A new trial is required in this case as a result of the cumulative and prejudicial effect of certain irrelevant evidence which the trial court permitted the People to put before the jury (see, People v Crea, 126 AD2d 556). Admitted was certain testimony that the complainant had retrieved a handbag, stolen during the burglary, from a person who lived several blocks from the scene of the burglary. There was no proof as to where or how the property was actually found by the person who returned it to the complainant. The People then offered proof that when the defendant was arrested, over a year after the crime, he gave as his address his mother’s residence which was on the same block as the house where the complainant retrieved her handbag. There was no proof that the defendant resided at this address at the time of the crime. The only purpose of admitting this evidence was to suggest to the jury that the defendant lived at the same address at the time the crime was committed, and therefore the stolen handbag was discovered on the same block after he discarded it.

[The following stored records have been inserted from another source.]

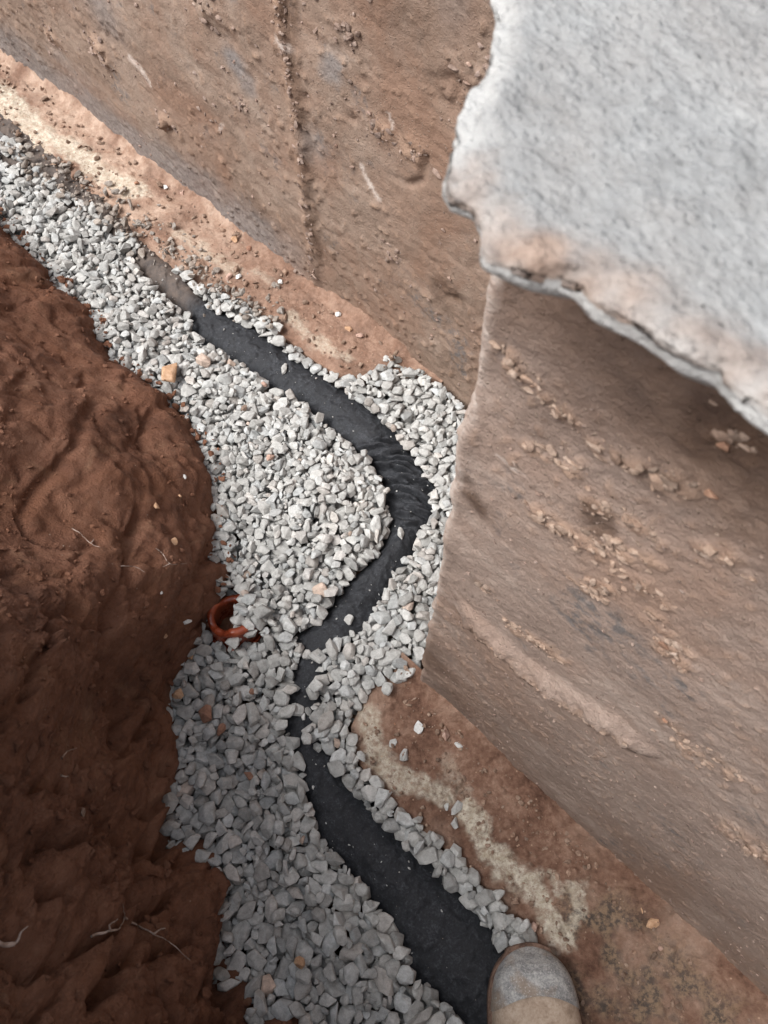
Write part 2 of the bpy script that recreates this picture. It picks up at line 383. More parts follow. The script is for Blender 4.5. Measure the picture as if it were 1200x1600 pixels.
wm = wall_material('near_wall_concrete', (0.222, 0.162, 0.132), (0.325, 0.245, 0.203), (0.41, 0.325, 0.275), (0.290, 0.195, 0.148))
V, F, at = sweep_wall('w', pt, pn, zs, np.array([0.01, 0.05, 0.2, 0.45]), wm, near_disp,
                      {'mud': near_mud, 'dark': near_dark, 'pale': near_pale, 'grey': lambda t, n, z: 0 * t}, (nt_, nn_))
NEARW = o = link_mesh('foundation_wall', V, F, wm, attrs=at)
tag(o, 'stained brown concrete foundation wall standing forward under the pale slab, with mud stuck to it', 'wall', 'foundation walls of the building')

# --- far wall
ft = spacing([(-7, 0.3), (-3, 0.02), (-2.1, 0.0055), (0.05, 0.03), (0.4, None)])
fn = np.full(len(ft), FW)
def G(u, v): return tuple(on_n(u, v, FW - 0.004))
seam = [G(438, -40), G(440, 0), G(455, 120), G(470, 230), G(483, 340), G(492, 440)]
def far_common(t, z): 
    w1 = 0.02 * perlin(np.stack([t * 12, z * 12, 0 * t + 5], -1)); w2 = 0.02 * perlin(np.stack([t * 12 + 40, z * 12, 0 * t], -1))
    return t + w1, z + w2
far_lumps = [(155, 85, .045, .022), (145, 65, .03, .015), (255, 190, .035, .026), (262, 200, .02, -.03), (375, 165, .02, .008), (590, 205, .03, .014),
             (640, 240, .04, .012), (548, 190, .02, -.014), (700, 470, .04, -.012), (690, 150, .05, -.012), (735, 120, .05, .01), (330, 20, .05, .01),
             (478, 160, .014, -.02), (540, 60, .03, .008), (610, 400, .03, .008), (455, 420, .03, .012), (80, 60, .04, .012), (350, 60, .05, -.006)]
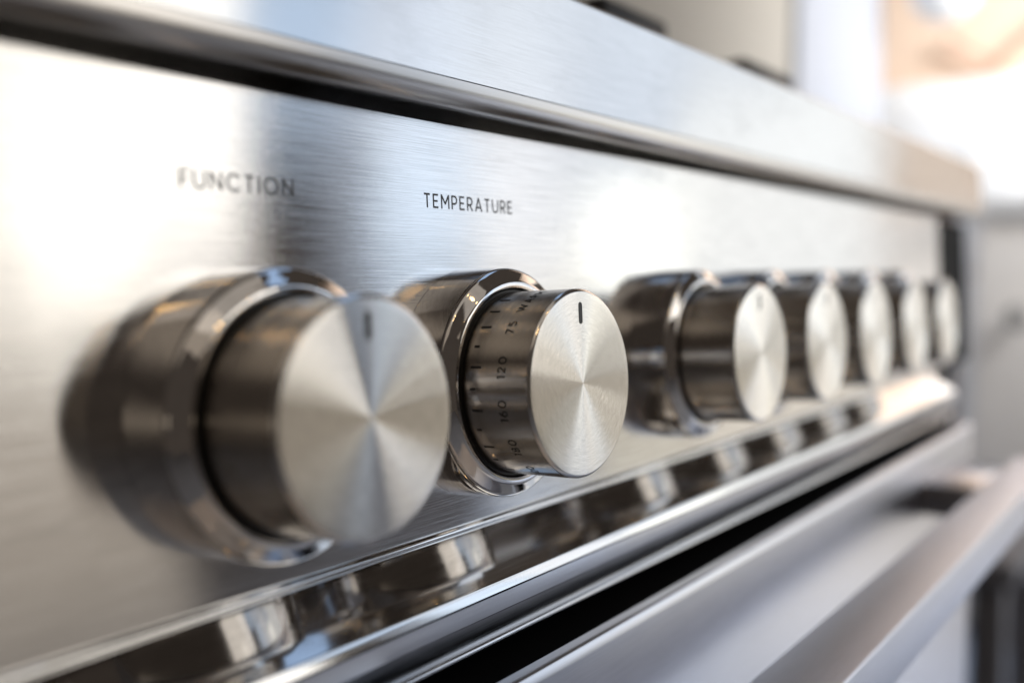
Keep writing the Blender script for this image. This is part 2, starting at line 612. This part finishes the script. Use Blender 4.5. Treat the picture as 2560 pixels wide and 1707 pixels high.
# brushed rail hanging from the ledge, with a set-back lower strip
prof = [(0.010, -0.0482), (-0.0187, -0.0482)]
prof += arc(-0.0183, -0.0524, 0.0004, 180, 270, 3)
prof += [(-0.0174, -0.0529), (-0.0158, -0.0594)]
prof += arc(-0.0160, -0.0606, 0.0011, 100, 268, 12)
prof += [(0.010, -0.0618)]
rail = own(prism('front_rail', prof, XL, XR - 0.001, M['rail'], cooker, 35))

# oven door and its square bar handle
prof = [(-0.0255, -0.0680), (-0.0255, -0.0648), (-0.0278, -0.0648)]
prof += [(-0.0284, -0.0649), (-0.0288, -0.0651), (-0.0291, -0.0654), (-0.0297, -0.0671), (-0.0299, -0.0678)]
prof += [(-0.0300, -0.620), (-0.0255, -0.620)]
door = own(prism('oven_door', prof, XL, XR - 0.004, M['door'], cooker, 35))
box('door_frame', (XL + 0.002, -0.0253, -0.618), (XR - 0.006, 0.004, -0.0690), M['void'], door)
handle = box('handle', (XL + 0.02, -0.0767, -0.1003), (HXR, -0.0553, -0.0822), M['handle'], door, 0.0009, 3)
for hx in (-0.10, HBX):
    box('handle_bracket', (hx, -0.0556, -0.0990), (hx + 0.085, -0.0298, -0.0825), M['door'], door, 0.0008, 2)


# ------------------------------------------------------------------ knobs
def bezel_profile():
    return [(0.0289, 0.0001), (0.0289, 0.0005), (0.0285, 0.0114), (0.0284, 0.0119), (0.0281, 0.0123),
            (0.0276, 0.0126), (0.0262, 0.0133), (0.0255, 0.0138), (0.0250, 0.0141), (0.0246, 0.01425),
            (0.0240, 0.0142), (0.0236, 0.0139), (0.0235, 0.0134), (0.0235, 0.0090)]


SK = [(0.0222, 0.0080), (0.02235, 0.0136), (0.0225, 0.0142), (0.0225, 0.0322)]
FC = [(0.0217, 0.03295)] + [(0.0217 * (1 - i / 24), 0.03300) for i in range(1, 24)] + [(0.0, 0.0330)]
CH = [(0.0225, 0.0322), (0.02245, 0.03235), (0.02185, 0.0329), (0.0217, 0.03295)]


def slot(name, mat, parent, w, l, c_s, z):
    """rounded bar on the knob face"""
    pts = []
    r = w / 2
    for i in range(9):
        a = math.pi * i / 8
        pts.append((r * math.cos(a), c_s + l / 2 - r + r * math.sin(a)))
    for i in range(9):
        a = math.pi + math.pi * i / 8
        pts.append((r * math.cos(a), c_s - l / 2 + r + r * math.sin(a)))
    n = len(pts)
    v = [(x, y, z) for x, y in pts] + [(x, y, z - 0.0003) for x, y in pts]
    f = [tuple(range(n))] + [(i, (i + 1) % n, n + (i + 1) % n, n + i) for i in range(n)]
    return obj(name, v, f, mat, parent)


def make_knob(x, turn=0.0):
    k = lathe('knob', SK, M['skirt'], cooker)
    k.rotation_euler = (PROT, 0, 0)
    k.location = Vector((x, 0, 0)) + OFF
    lathe('bezel', bezel_profile(), M['chrome'], k, 160, 30)
    lathe('gasket', [(0.0235, 0.0100), (0.0234, 0.0128), (0.0230, 0.0133), (0.0224, 0.0133), (0.0224, 0.0100)], M['rubber'], k)
    f = lathe('knob_face', FC, M['face'], k, 160, 20)
    lathe('chamfer', CH, M['edge'], k, 160, 25)
    s = slot('indicator_mark', M['ink'], k, 0.0016, 0.0052, 0.0167, 0.03304)
    s.rotation_euler = (0, 0, R(turn))
    f.rotation_euler = (0, 0, R(turn))
    return k


def copy_knob(src, x, turn=0.0):
    k = src.copy()
    COL.objects.link(k)
    k.location = Vector((x, 0, 0)) + OFF
    for ch in src.children:
        c = ch.copy()
        COL.objects.link(c)
        c.parent = k
        if ch.name.startswith(('indicator', 'knob_face')):
            c.rotation_euler = (0, 0, R(turn))
    return k


k1 = make_knob(-0.0717)
k1['label'] = 'nearest and largest looking knob, below FUNCTION'
k2 = copy_knob(k1, 0.0, 0.0)
k2['label'] = 'knob with temperature numbers round its side'
for x, tn in ((0.1108, 1.5), (0.1764, -2.0), (0.2405, 0.8), (0.3070, 2.4), (0.3726, -1.2)):
    copy_knob(k1, x, tn)


# scale printed round the second knob: angle 0 points to -x, growing upwards
def on_skirt(ang_deg, t, rr=0.02253):
    a = R(180 - ang_deg)
    return (rr * math.cos(a), rr * math.sin(a), t)


def tick(ang, long):
    t0, t1 = 0.0165, 0.0195 if long else 0.0180
    da = 0.75
    v, f = [], []
    for i in range(3):
        a = ang - da + da * i
        v += [on_skirt(a, t0), on_skirt(a, t1)]
    for i in range(2):
        f.append((2 * i, 2 * i + 1, 2 * i + 3, 2 * i + 2))
    obj('tick_mark', v, f, M['ink'], k2)


for i, a in enumerate((65.2, 52.5, 39.7, 26.6, 13.9, 1.1, -11.6, -24.0, -36.5, -48.6, -61.5, -74.0)):
    tick(a, i in (0, 1, 2, 4, 6, 8, 10))


def skirt_text(body, ang_c, width):
    vs, fs, _ = text_mesh(body, 0.26, 0.17)
    da = math.degrees(width / 0.0225)
    v = [on_skirt(ang_c - da / 2 + a * da, 0.0264 - b * 0.0022, 0.02253 + 0.000002 * c) for a, b, c in vs]
    return obj('number_lettering', v, fs, M['ink'], k2)


skirt_text('WARM', 65.6, 0.0110)
skirt_text('75', 38.9, 0.0037)
skirt_text('120', 13.5, 0.0053)
skirt_text('160', -11.8, 0.0053)
skirt_text('180', -36.5, 0.0052)
skirt_text('200', -61.5, 0.0056)


# ------------------------------------------------------------------ cast-iron pan supports on the hob
def grate(x0, x1, y0, y1, label):
    g = tag(empty('pan_support', ((x0 + x1) / 2, (y0 + y1) / 2, 0.1043)), label, 'pan support',
            'cast iron pan supports on the hob')
    o2 = Vector((-(x0 + x1) / 2, -(y0 + y1) / 2, -0.1043))
    zt = 0.1440
    w = 0.012
    for nm, lo, hi in (('frame_bar', (x0, y0, zt - 0.016), (x1, y0 + w, zt)),
                       ('frame_bar', (x0, y1 - w, zt - 0.016), (x1, y1, zt)),
                       ('frame_bar', (x0, y0 + w, zt - 0.016), (x0 + w, y1 - w, zt)),
                       ('frame_bar', (x1 - w, y0 + w, zt - 0.016), (x1, y1 - w, zt))):
        b = box(nm, lo, hi, M['iron'], g, 0.003, 2)
        b.location = o2
    for px in (x0, x1 - w):
        for py in (y0, y1 - w):
            b = box('leg', (px, py, 0.1043), (px + w, py + w, zt - 0.010), M['iron'], g, 0.002, 2)
            b.location = o2
    xm, ym = (x0 + x1) / 2, (y0 + y1) / 2
    for lo, hi in (((x0 + w, ym - w / 2, zt - 0.012), (xm - 0.012, ym + w / 2, zt + 0.002)),
                   ((xm + 0.012, ym - w / 2, zt - 0.012), (x1 - w, ym + w / 2, zt + 0.002))):
        b = box('finger', lo, hi, M['iron'], g, 0.002, 2)
        b.location = o2
    return g


hob = own(box('hob_top', (XL, 0.0455, 0.060), (0.585, 0.58, 0.1030), M['trim'], cooker))

# amber ceiling spots in front of the cooker, seen only as glints in the metal
for lx, ly, lz in ((-0.06, -1.60, 1.24), (0.02, -1.60, 1.31), (0.62, -1.40, 1.40)):
    l = bpy.data.lights.new('ceiling_spot', 'POINT')
    l.energy = 0.8
    l.color = (1.0, 0.60, 0.22)
    l.shadow_soft_size = 0.026
    o = bpy.data.objects.new('ceiling_spot', l)
    COL.objects.link(o)
    o.location = (lx, ly, lz)

grate(0.165, 0.224, 0.06, 0.30, 'nearer dark pan support peeping over the steel upper trim')
grate(0.315, 0.385, 0.06, 0.30, 'farther dark pan support peeping over the steel upper trim')

# ------------------------------------------------------------------ neighbours beyond the cooker
cab = tag(empty('sideboard', (2.5, 0.0, -0.86)), 'pale sideboard with white top and dark legs beyond the cooker', 'sideboard')
o2 = Vector((-2.5, 0.0, 0.86))
for nm, lo, hi, m in (('carcass', (2.30, -0.55, -0.66), (2.74, 0.325, 0.150), 'cab'),
                      ('worktop', (2.285, -0.57, 0.151), (2.75, 0.330, 0.205), 'top'),
                      ('leg', (2.32, 0.205, -0.86), (2.38, 0.275, -0.661), 'dark'),
                      ('leg', (2.32, -0.52, -0.86), (2.38, -0.45, -0.661), 'dark'),
                      ('leg', (2.66, 0.205, -0.86), (2.72, 0.275, -0.661), 'dark'),
                      ('leg', (2.66, -0.52, -0.86), (2.72, -0.45, -0.661), 'dark')):
    b = box(nm, lo, hi, M[m], cab, 0.004, 2)
    b.location = o2
M['knobgrey'] = plain('grey_drawer_knob_paint', (0.30, 0.29, 0.28), 0.5)
kn = lathe('drawer_knob', [(0.0, 0.0), (0.014, 0.0), (0.014, 0.025), (0.028, 0.035), (0.024, 0.05), (0.0, 0.052)], M['knobgrey'], cab, 32)
kn.rotation_euler = (0, R(-90), 0)
kn.location = Vector((2.30, 0.232, -0.07)) + o2

mat_ = tag(box('floor_mat', (1.75, 0.12, -0.8595), (2.9, 0.62, -0.846), M['mat'], None, 0.004, 2),
           'blue grey mat on the floor below the oven handle', 'mat')

stool = tag(empty('stool', (1.35, 0.23, -0.86)), 'dark metal stool standing on the floor below the oven handle', 'stool')
for lo, hi in (((-0.165, -0.165, 0), (-0.130, -0.125, 0.485)), ((0.130, -0.165, 0), (0.165, -0.125, 0.485)),
               ((-0.165, 0.125, 0), (-0.130, 0.165, 0.485)), ((0.130, 0.125, 0), (0.165, 0.165, 0.485))):
    box('leg', lo, hi, M['dark'], stool, 0.004, 2)
box('seat', (-0.18, -0.18, 0.486), (0.18, 0.18, 0.52), M['dark'], stool, 0.008, 2)

# far end of the room, wholly out of focus
sofa = tag(empty('white_sofa', (2.9, 0.2, -0.86)), 'white sofa with a rounded back in front of the peach wall', 'sofa')
o2 = Vector((-2.9, -0.2, 0.86))
for nm, lo, hi, bv in (('backrest', (2.80, -0.16, 0.30), (3.02, 0.80, 0.575), 0.09),
                       ('seat', (2.45, -0.18, 0.02), (2.99, 0.42, 0.335), 0.06),
                       ('base', (2.46, -0.16, -0.86), (2.98, 0.40, 0.018), 0.02)):
    b = box(nm, lo, hi, M['white'], sofa, bv, 5)
    b.location = o2
globe = tag(lathe('lamp_globe', [(0.0, -0.085)] + [(0.085 * math.sin(R(a)), -0.085 * math.cos(R(a))) for a in range(12, 169, 12)] + [(0.0, 0.085)],
                  M['white'], None, 48, 60), 'round white globe in front of the peach wall', 'lamp')
globe.location = (2.60, 0.483, 0.765)


def strut(name, p, q, w, mat, parent):
    p, q = Vector(p), Vector(q)
    d = (q - p)
    o = box(name, (-w / 2, -w / 2, 0), (w / 2, w / 2, d.length), mat, parent, w * 0.2, 2)
    o.rotation_euler = d.to_track_quat('Z', 'Y').to_euler()
    o.location = p
    return o


br = tag(empty('wooden_bracket', (3.07, 0.44, 0.64)), 'brown wooden bracket of two slanting bars on the peach wall', 'bracket')
strut('bar', (0, 0, 0), (0, -0.30, 0.27), 0.026, M['wood'], br)
strut('bar', (-0.02, 0.01, 0.01), (-0.02, 0.14, 0.095), 0.02, M['wood'], br)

Finally, the prosecution placed in evidence a photograph of the defendant taken shortly after his arrest which may have made him appear somewhat disreputable. There was no purpose in admitting any photographs of the defendant since no one saw him commit the burglary. Additionally, since the photograph was taken over a year after the burglary, it was not relevant to the defendant’s appearance at the time of the crime. None of the evidence to which the defendant objects was probative of any fact that was of consequence in the determination of the case (see, People v Davis, 43 NY2d 17, 27, *567cert denied 435 US 998, rearg dismissed 61 NY2d 670), and was so prejudicial that a new trial is warranted (see, People v Crea, supra).
We find no merit to the other contention raised by the defendant. Thompson, J. P., Bracken, Brown and Eiber, JJ., concur.